Bonds nears peak, footing unsure

Place in baseball history dulled by present, despite his approach to 600 HRs

August 08, 2002|By Jack O'Connell | Jack O'Connell,SPECIAL TO THE SUN

One milestone after another greets Barry Bonds. Less than 16 months since he became the 17th member of baseball's 500 home run club, Bonds is about to join an even more elite group.

Bonds, with 599 home runs after hitting one Tuesday night, is on the verge of becoming the fourth to hit 600 home runs, joining his godfather, Willie Mays, who reached that milestone with his last home run of the 1969 season. Mays finished his career four years later with 660. The other two members, of course, are the lone members of a 700 club that has nothing to do with Pat Robertson - Hank Aaron (755) and Babe Ruth (714).

That's pretty good company. Aaron, Ruth and Mays have been the closest thing to a trinity in regard to slugging. For more than 30 years, this trio has resembled a pedestal similar to the platforms used at the Olympics. With the pending addition of the first new arrival since Aaron entered with his eighth home run of 1971, the question is, does Bonds belong among baseball's equivalent of Mount Rushmore?

There is a tendency to glorify baseball legends, so Bonds suffers here because he is still playing.
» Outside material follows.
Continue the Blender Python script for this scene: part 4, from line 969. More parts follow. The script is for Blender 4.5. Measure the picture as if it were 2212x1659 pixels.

Any negative aspects or shortcomings of Aaron, Ruth and Mays have long been submerged by power of myth. What remains are the statistics that validate their remarkable careers, and the stories told over and over about the greatness of each and the esteem in which contemporaries held them.

Bonds, of the San Francisco Giants, has plenty of highlights, too, including two records he took from Ruth last year - slugging percentage and walks in a season. He also eclipsed Mark McGwire's 3-year-old single-season home run record, hitting 73, and became the first player named Most Valuable Player four times.

Yet, in evaluating Bonds' place among the greats, the fact he is playing in an era of muscle building and inflated offensive statistics could be a deterrent in considering him worthy of comparisons to Aaron, Ruth and Mays. The controversy surrounding claims by former MVPs Ken Caminiti and Jose Canseco of rampant abuse of anabolic steroids in baseball has led to speculation about Bonds, whose 230-pound body has grown larger in recent years.

Bonds, 38, denies taking steroids but has admitted to using creatine, a dietary supplement favored by many players, and the intake of amino acids to "replenish the body." Bonds does not drink or smoke and is not a night-lifer, attributes that would ordinarily earn him approval (even though the opposite earned Ruth an enviable reputation in the Roaring Twenties). But his moody personality has turned off even his teammates.

Aaron and Mays were not the cheeriest guys in their clubhouses when they played, either. But teammates considered them leaders. Among Mays' teammates was Bobby Bonds, Barry's father. Among Aaron's teammates was New York Yankees manager Joe Torre, who played against Mays and Bobby Bonds and is an admirer of Barry Bonds as a player.

"I don't think anything Barry has done should be diminished," Torre said. "We're talking about someone a manager would consider walking intentionally with no one on base."

In 1998, three years before McGwire's home run record was broken, then-Arizona Diamondbacks manager Buck Showalter walked Bonds with the bases loaded.

"Mark McGwire was a great home run hitter, but you could get him out. Make a mistake, and he'd kill you, but Big Mac could be pitched to. There is no way to pitch to Barry Bonds," Torre said.

"Barry didn't just start getting good," Mays said recently during Hall of Fame induction weekend. "He has been a great player for a long time. He won his first MVP award more than 10 years ago [1990]. Pitching in the majors isn't what it used to be, but everybody faces the same pitchers, and nobody else is hitting 600 home runs."

"Every great player takes advantage of his environment," said Tom Seaver, a Hall of Famer and three-time Cy Young Award winner. "Bonds is no different. Years ago, pitchers had the leeway to move hitters off the plate. Some guys like Frank Robinson took the bruises and were not intimidated, but hitters weren't as comfortable at the plate as they are now. The offensive statistics show that, but I still think Bonds is on another level."

Robinson, now managing the Montreal Expos, is one of the 13 players with 500 or more home runs whom Bonds has eclipsed in the past two seasons. The former Oriole dropped to fifth on the all-time list when Bonds hit his 587th home run June 2.

"I kind of liked being in fourth place," Robinson said, laughing. "You never want to sound like an old-timer going on about your era being better, but the game today doesn't have the quality of pitching we saw in the '60s and '70s because of increased expansion. It's a friendlier atmosphere for hitters. Today's ballparks are better suited for home runs, and until last year the umpires weren't calling high strikes. Some of them still aren't."